The key phrase is "proper burial". What is that about? First, consider how I solved the riddle. The key was to find two yardsticks measuring time, two lines that intersected in a point.

The first yardstick was Solomon, measuring time against his own life. That yardstick started with his birth and ended in about the year 1010 AD, when he would turn 2000 years old, had he lived that long.

The second yardstick was the poem of the times, measuring time from the completion of Solomon's temple to the arrival of the new temple that shall descend from heaven, the New Jerusalem.

These two timelines intersected in the middle of the seventeenth time (a time to seek), following the seventeenth occurrence of the phrase "under the sun" in the book. The start of Solomon's timeline is meaningful, his birth. The start and end of the poem's timeline are each meaningful, dealing with the two temples. What about their intersection? Is there anything special about 1010 AD or the years near it, seeing as our estimate of Solomon's birth year has about a three year uncertainty? That is the question I forgot to ask.

It has an answer. In 1009 AD, Caliph Al-Hakim bi-Amr Allah destroyed the Church of the Holy Sepulchre, built over the tomb of Jesus in Jerusalem.

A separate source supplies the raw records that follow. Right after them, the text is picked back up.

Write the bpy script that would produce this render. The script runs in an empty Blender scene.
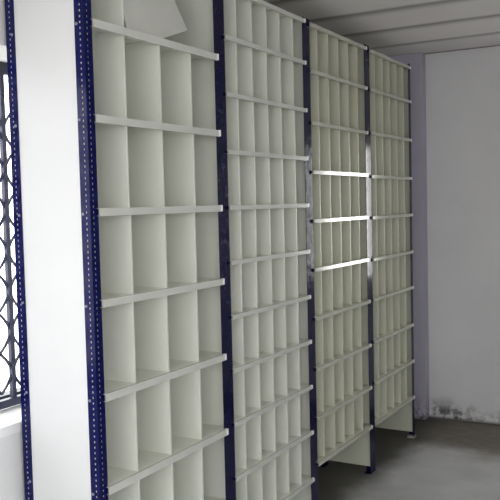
import bpy, bmesh, math, random
from mathutils import Vector, Matrix
random.seed(4)
S = bpy.context.scene
COL = S.collection

# ------------------------------------------------------------------ measures (metres)
W, W4 = 0.84, 0.8186           # width of a rack; the last one is a touch narrower
D = 0.348                      # depth of the racks
PT = 2.585                     # top of the posts
F = 0.040                      # flange of the slotted angle
OUT = 0.012                    # how far the lip stands out in front of the posts
Y_WALL, Y_RIGHT = 0.365, -3.05
X_BACK, X_FAR = -3.4, 3.86
Z_CEIL = 2.735

# ------------------------------------------------------------------ materials
def nodes(name):
    m = bpy.data.materials.new(name); m.use_nodes = True
    nt = m.node_tree
    return m, nt, nt.nodes['Principled BSDF']

def tex_noise(nt, scale, detail=4.0, rough=0.55, vec=None):
    n = nt.nodes.new('ShaderNodeTexNoise')
    n.inputs['Scale'].default_value = scale
    n.inputs['Detail'].default_value = detail
    n.inputs['Roughness'].default_value = rough
    if vec is not None: nt.links.new(vec, n.inputs['Vector'])
    return n

def ramp(nt, src, p0, c0, p1, c1):
    r = nt.nodes.new('ShaderNodeValToRGB')
    e = r.color_ramp.elements
    e[0].position, e[0].color = p0, (*c0, 1)
    e[1].position, e[1].color = p1, (*c1, 1)
    nt.links.new(src, r.inputs['Fac'])
    return r

def mix(nt, fac, a, b):
    n = nt.nodes.new('ShaderNodeMix'); n.data_type = 'RGBA'
    nt.links.new(fac, n.inputs[0])
    for s, v in ((n.inputs[6], a), (n.inputs[7], b)):
        if isinstance(v, tuple): s.default_value = (*v, 1)
        else: nt.links.new(v, s)
    return n.outputs[2]

def maprange(nt, src, a, b, c=0.0, d=1.0):
    n = nt.nodes.new('ShaderNodeMapRange'); n.interpolation_type = 'SMOOTHSTEP'
    for k, v in zip(('From Min', 'From Max', 'To Min', 'To Max'), (a, b, c, d)):
        n.inputs[k].default_value = v
    nt.links.new(src, n.inputs['Value'])
    return n.outputs['Result']

def op(nt, kind, a, b=0.0):
    n = nt.nodes.new('ShaderNodeMath'); n.operation = kind
    for s, v in zip(n.inputs, (a, b)):
        if isinstance(v, (int, float)): s.default_value = v
        else: nt.links.new(v, s)
    return n.outputs[0]

def bump(nt, b, src, strength, dist=0.01):
    n = nt.nodes.new('ShaderNodeBump')
    n.inputs['Strength'].default_value = strength
    n.inputs['Distance'].default_value = dist
    nt.links.new(src, n.inputs['Height'])
    nt.links.new(n.outputs['Normal'], b.inputs['Normal'])

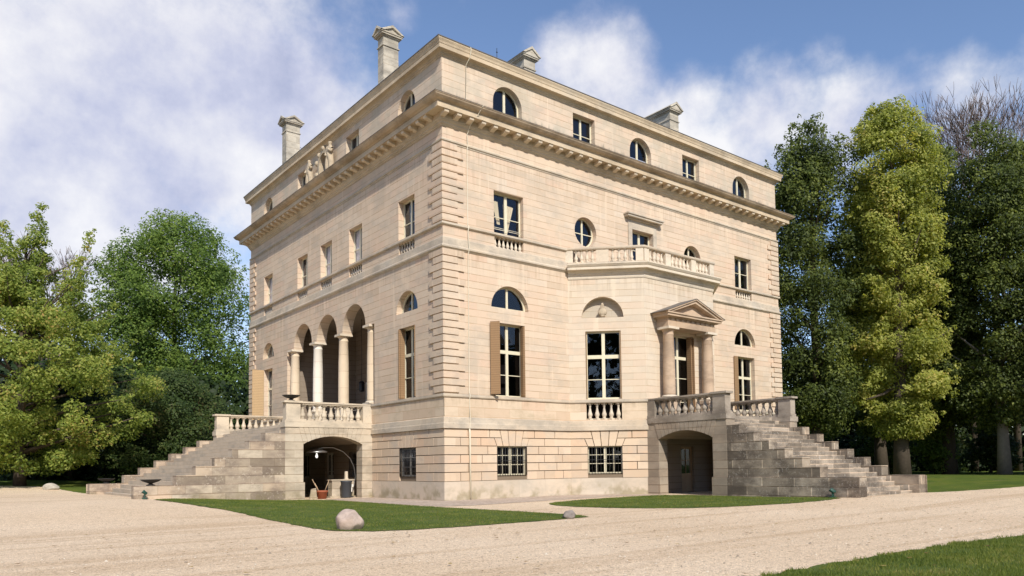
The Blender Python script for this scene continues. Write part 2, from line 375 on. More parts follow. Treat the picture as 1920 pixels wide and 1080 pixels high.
M['grass'] = leaf('grass_blades', [(.085, .125, .026), (.15, .195, .038), (.23, .245, .055), (.36, .29, .12)], .4, .9)
M['bark'] = simple('bark', (.085, .068, .052), .95, .1, 0, .4, 5, .6)
M['bark_pale'] = simple('pale_bark', (.22, .19, .16), .9, .1, 0, .3, 5, .5)
M['twig'] = simple('bare_twigs', (.16, .12, .105), .9, .1)
def rock(name, a, b):
    N = NT(name); p = N.pos(); n = N.noise(p, 5, 6, .65); n2 = N.noise(p, 22, 4, .7)
    c = N.ramp(n, [(.3, a), (.6, b), (.75, tuple(x*1.12 for x in b))]); c = N.mix(N.math('MULTIPLY', N.step(n2, .55, .75), .4), c, tuple(x*.6 for x in a))
    N.princ(c, .9, .2, N.bump(n, .6, .06)); return N.m
M['boulder'] = rock('pink_grey_boulder', (.34, .265, .22), (.47, .375, .315)); M['rock_dark'] = rock('dark_field_stone', (.14, .12, .11), (.26, .23, .21)); M['rock_grey'] = rock('grey_field_stone', (.3, .27, .22), (.45, .41, .34))

# ------------------------------------------------------------------ facade frames and shapes
LX, LY = 27.05, 25.88
def plane(O, T, N):
    O = Vector(O+(0,)); T = Vector(T+(0,)); N = Vector(N+(0,))
    def P(u, z, d=0.0):
        q = O+T*u+N*d; return (q.x, q.y, z)
    P.N = N; return P
h2 = math.sqrt(.5)
RF = plane((0, 0), (1, 0), (0, 1)); LF = plane((0, 0), (0, 1), (1, 0)); CT = plane((7.7, 0), (h2, -h2), (h2, h2))
BF = plane((10.5, -2.8), (1, 0), (0, 1)); RC = plane((16.2, -2.8), (h2, h2), (-h2, h2)); CTL = 2.8/h2
BACK = plane((0, LY), (1, 0), (0, -1)); SIDE = plane((LX, 0), (0, 1), (-1, 0))
def rect(a, b, z0, z1): return [(a, z0), (b, z0), (b, z1), (a, z1)]
def arch(c, r, z0, zs, n=18): return [(c-r, z0), (c+r, z0)]+[(c+r*math.cos(PI*k/n), zs+r*math.sin(PI*k/n)) for k in range(0, n+1)]
def lun(c, r, zb, n=18): return [(c+r*math.cos(PI*k/n), zb+r*math.sin(PI*k/n)) for k in range(n+1)]
def circ(c, z, r, n=28): return [(c+r*math.cos(2*PI*k/n), z+r*math.sin(2*PI*k/n)) for k in range(n)]
def inset(poly, t):
    n = len(poly); out = []
    for i in range(n):
        p0 = Vector(poly[i-1]); p1 = Vector(poly[i]); p2 = Vector(poly[(i+1) % n])
        a = (p1-p0).normalized(); b = (p2-p1).normalized()
        n1 = Vector((-a.y, a.x)); n2 = Vector((-b.y, b.x)); m = n1+n2; m = m/max(.3, m.dot(n1)); out.append(tuple(p1+m*t))
    return out
def dedupe(p):
    o = []
    for q in p:
        if not o or (abs(q[0]-o[-1][0])+abs(q[1]-o[-1][1])) > 1e-4: o.append(q)
    return o

villa = empty('villa', (0, 0, 0), 'square cream stone villa with bracketed cornice, loggia and canted bay', 'villa')

RFH = dict(up=rect(2.93, 4.76, 12.9, 15.0), nup=rect(2.95, 4.74, 12.2, 12.73), lun=lun(3.86, 1.15, 9.21), tall=rect(2.93, 4.76, 4.91, 8.49),
    oc1=circ(9.03, 14.05, .8), oc2=circ(17.95, 14.05, .8), bdoor=rect(12.6, 14.36, 12.0, 14.88), up2=rect(22.2, 24.0, 12.9, 14.97), nup2=rect(22.22, 23.98, 12.2, 12.73),
    lun2=lun(23.1, 1.13, 9.12), tall2=rect(22.25, 24.08, 4.91, 8.4), a1=dedupe(arch(3.85, .9, 18.62, 19.5)), a2=dedupe(arch(13.5, .9, 18.62, 19.5)), a3=dedupe(arch(23.12, .9, 18.62, 19.5)),
    r1=rect(8.24, 9.85, 18.75, 20.42), r2=rect(17.22, 18.82, 18.75, 20.4))
RFH['bay_opening'] = rect(8.9, 17.8, 4.95, 11.1)
UPC = [3.35, 8.98, 12.85, 16.4, 22.35]
def loggia_poly():
    p = [(7.12, 3.85), (18.48, 3.85), (18.48, 4.93), (18.85, 4.93), (18.85, 9.16)]
    for c in (16.34, 12.78, 9.22):
        p += [(c+1.43*math.cos(PI*k/20), 9.17+1.43*math.sin(PI*k/20)) for k in range(21)]
    return p+[(6.78, 9.16), (6.78, 4.93), (7.12, 4.93)]
LFH = dict(tall=rect(2.55, 4.15, 4.91, 8.45), lun=lun(3.35, 1.05, 9.2), tall2=rect(21.5, 23.1, 4.91, 8.4), lun2=lun(22.3, 1.05, 9.15), log=loggia_poly(),
    a1=dedupe(arch(3.3, .85, 18.62, 19.5)), a2=dedupe(arch(22.4, .85, 18.62, 19.5)), r1=rect(8.55, 10.15, 18.75, 20.35), r2=rect(15.6, 17.2, 18.75, 20.35), nic=dedupe(arch(12.85, .55, 18.5, 19.75)))
for i, c in enumerate(UPC):
    LFH['u%d' % i] = rect(c-.8, c+.8, 12.9, 14.92); LFH['n%d' % i] = rect(c-.78, c+.78, 12.2, 12.73)
CTH = dict(nic=lun(1.77, 1.09, 9.2), tall=rect(.86, 2.7, 4.93, 8.49), bal=rect(.85, 2.69, 3.86, 4.73))
BFH = dict(door=rect(1.8, 3.9, 3.85, 8.47))

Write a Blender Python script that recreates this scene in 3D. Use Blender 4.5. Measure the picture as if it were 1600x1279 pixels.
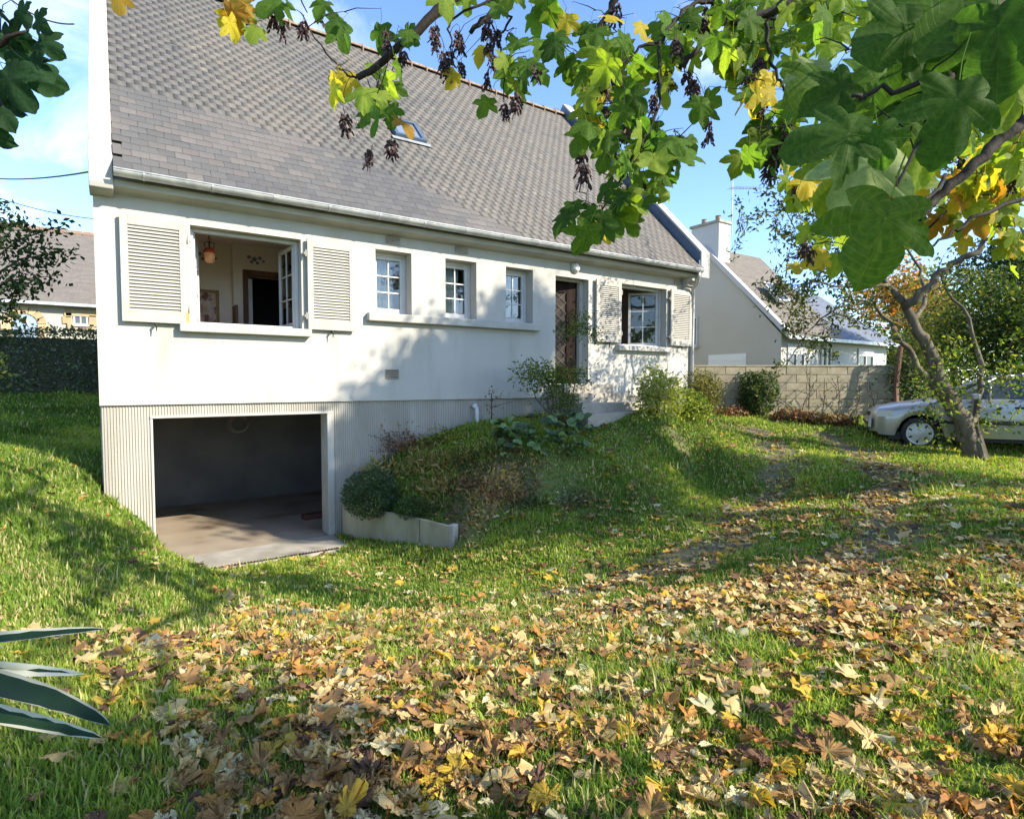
import bpy, bmesh, math, random
import numpy as np
from mathutils import Vector, Matrix
R = math.radians
rng = np.random.default_rng(7)
random.seed(7)
scn = bpy.context.scene
col = scn.collection
for o in list(bpy.data.objects):
    bpy.data.objects.remove(o)

# ------------------------------------------------------------------ camera
# house axes: X along the facade, Y into the house, Z up; camera is the origin height
F = 905.8; YAW = R(34.31); PIT = R(2.635)
CAM = np.array([0.0, -9.0, 0.0])
FW = np.array([math.sin(YAW)*math.cos(PIT), math.cos(YAW)*math.cos(PIT), -math.sin(PIT)])
RT = np.array([math.cos(YAW), -math.sin(YAW), 0.0]); UP = np.cross(RT, FW)
cd = bpy.data.cameras.new('camera'); cam = bpy.data.objects.new('camera', cd); col.objects.link(cam)
cd.sensor_fit = 'HORIZONTAL'; cd.sensor_width = 36; cd.lens = F/1600*36
cd.clip_start = 0.05; cd.clip_end = 3000
cam.location = CAM; cam.rotation_euler = (math.pi/2-PIT, 0, -YAW)
scn.camera = cam
def W(px, py, d):                       # a point seen at px, py, d metres ahead
    return CAM + (FW + RT*(px-800)/F - UP*(py-639.5)/F)*d
def onZ(px, py, z):
    r = FW + RT*(px-800)/F - UP*(py-639.5)/F
    return CAM + r*(z-CAM[2])/r[2]

# ------------------------------------------------------------------ light
SUN_AZ = 30; SUN_EL = 30                # degrees right of the facade's normal, above the horizon
SD = np.array([math.sin(R(SUN_AZ))*math.cos(R(SUN_EL)), -math.cos(R(SUN_AZ))*math.cos(R(SUN_EL)), math.sin(R(SUN_EL))])
ld = bpy.data.lights.new('sun', 'SUN'); ld.energy = 3.9; ld.angle = R(0.53); ld.color = (1, .90, .74)
sun = bpy.data.objects.new('sun', ld); col.objects.link(sun)
sun.rotation_euler = Vector(SD).to_track_quat('Z', 'Y').to_euler(); sun.location = (20, -30, 30)
wd = bpy.data.worlds.new('World'); scn.world = wd; wd.use_nodes = True
nt = wd.node_tree; nt.nodes.clear()
def N(t, typ, **k):
    n = t.nodes.new(typ)
    for a, b in k.items():
        if a.startswith('i_'): n.inputs[a[2:].replace('_', ' ')].default_value = b
        else: setattr(n, a, b)
    return n
sky = N(nt, 'ShaderNodeTexSky'); sky.sky_type = 'NISHITA'; sky.sun_disc = False
sky.sun_elevation = R(SUN_EL); sky.sun_rotation = math.atan2(SD[0], SD[1]); sky.altitude = 50
sky.air_density = 1.0; sky.dust_density = .3; sky.ozone_density = 2.5
tc = N(nt, 'ShaderNodeTexCoord'); mp = N(nt, 'ShaderNodeMapping'); mp.inputs['Scale'].default_value = (1, 1, 2.6); mp.inputs['Location'].default_value = (.35, .1, .2)
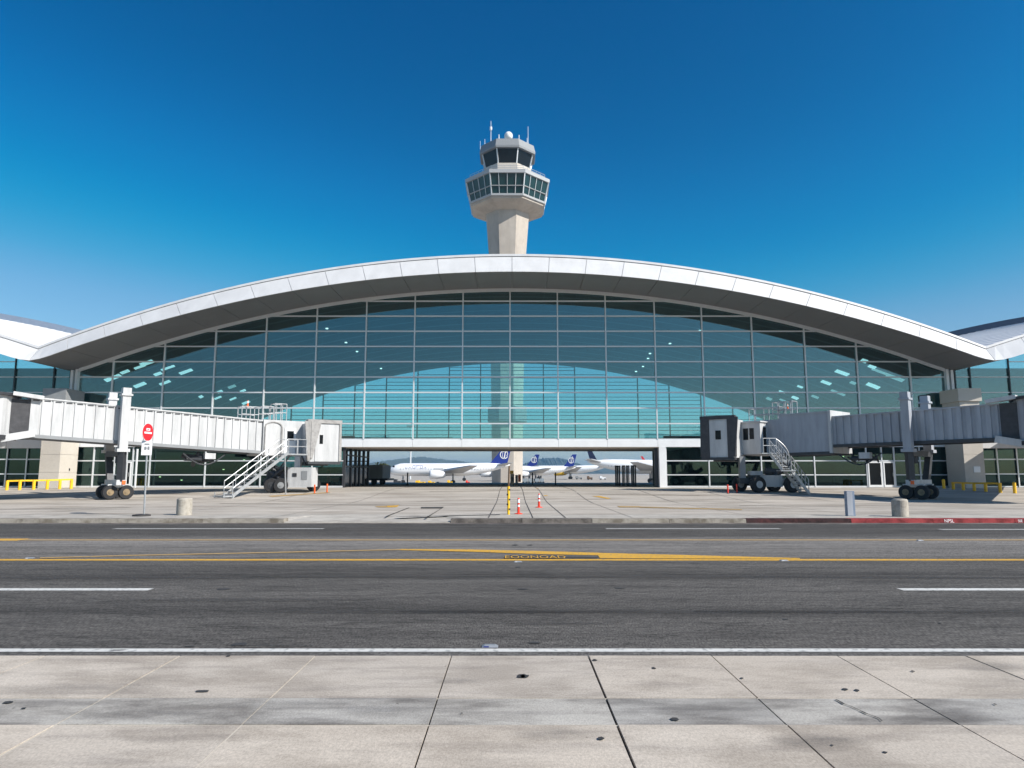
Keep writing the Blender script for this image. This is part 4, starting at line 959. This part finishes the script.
p = PL(8.2, -.9, 6.41); cone_unit('traffic_cone', 'orange cone perched on the roof railing of the left bridge', 'traffic cone', None, p, .5, 'cone')
p = PR(-8.3, -.7, 6.3); cone_unit('traffic_cone', 'small orange cone hung on the roof railing of the right bridge', 'traffic cone', None, p, .4, 'cone')
# yellow measuring pole
p = gp(508.5, 514.5); yt = thing('striped_pole', 'thin yellow pole with dark bands beside the red marker', 'pole', (p.x, p.y, 0))
zt2 = at(508, 466, p.y).z
q = MB(); q.tube((p.x,p.y,0), (p.x,p.y,1.15), .055, n=12); q.build('post', 'yellow', yt)
q = MB(); q.tube((p.x,p.y,1.15), (p.x+.03,p.y,zt2), .035, n=8); q.build('upper_rod', 'brown', yt)
q = MB()
for k in range(5): q.tube((p.x-.04*(k%2)+.02,p.y,.18+.2*k), (p.x-.04*(k%2)+.02,p.y,.25+.2*k), .059, n=12)
q.build('bands', 'tar', yt)
# sign
p = gp(144, 516); sx_, sy_ = p.x, p.y
sg_ = thing('no_entry_sign', 'round red no entry sign above a white notice on a leaning grey post', 'road sign', (sx_, sy_, 0))
topp = at(149.0, 424, sy_); 
q = MB(); q.tube((sx_,sy_,0), (topp.x-.03,sy_,topp.z-.1), .035, n=10); q.build('post', 'steel', sg_)
q = MB(); q.lathe([(.34,0),(.34,.05),(.2,.08)], (sx_-.1,sy_,0), 20); q.build('foot', 'tar', sg_)
c = at(148.3, 432.3, sy_); rz = R(84)
def SP(a, b, d=0.): return Vector((c.x+a*math.cos(rz)-d*math.sin(-rz)*-1*-1, sy_-.06+a*math.sin(rz)-d*math.cos(rz), c.z+b))
ax_n = Vector((math.sin(rz), -math.cos(rz), 0))
def SP(a, b, d=0.): return Vector((c.x,sy_-.05,c.z))+Vector((math.cos(rz),math.sin(rz),0))*a+Vector((0,0,b))+ax_n*d
def disc(r, d0, d1, n=28): 
    q = MB(); return q.hexa([SP(r*math.cos(2*math.pi*i/n), r*math.sin(2*math.pi*i/n), d0) for i in range(n)], [SP(r*math.cos(2*math.pi*i/n), r*math.sin(2*math.pi*i/n), d1) for i in range(n)])
disc(.365, .0, .012).build('sign_border', 'white', sg_); disc(.35, .0125, .018).build('sign_face', 'red', sg_)
q = MB()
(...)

This event (and other persecutions of Christians, including the destruction of 30,000 churches by the caliph), served as the cassus belli that would launch the First Crusade at the end of the century.

Destroying Christ's tomb (from which he rose) is symbolically stealing back from Christ his "proper burial". Thus Solomon is prophesying the desecration of the Messiah's tomb. The prophecy is accurate (to within the error bounds for Solomon's birth) and the prophetic details spot on. Solomon ends with this question, "Do not all go to the same place?" Jesus is the one who changed the answer. No, all people do not go to the same place, not any more. By his death and resurrection, the Lord saw to that.

That is the Master-knot of human fate. That is the one riddle for whose answer the whole world was waiting. Why do so few accept the answer?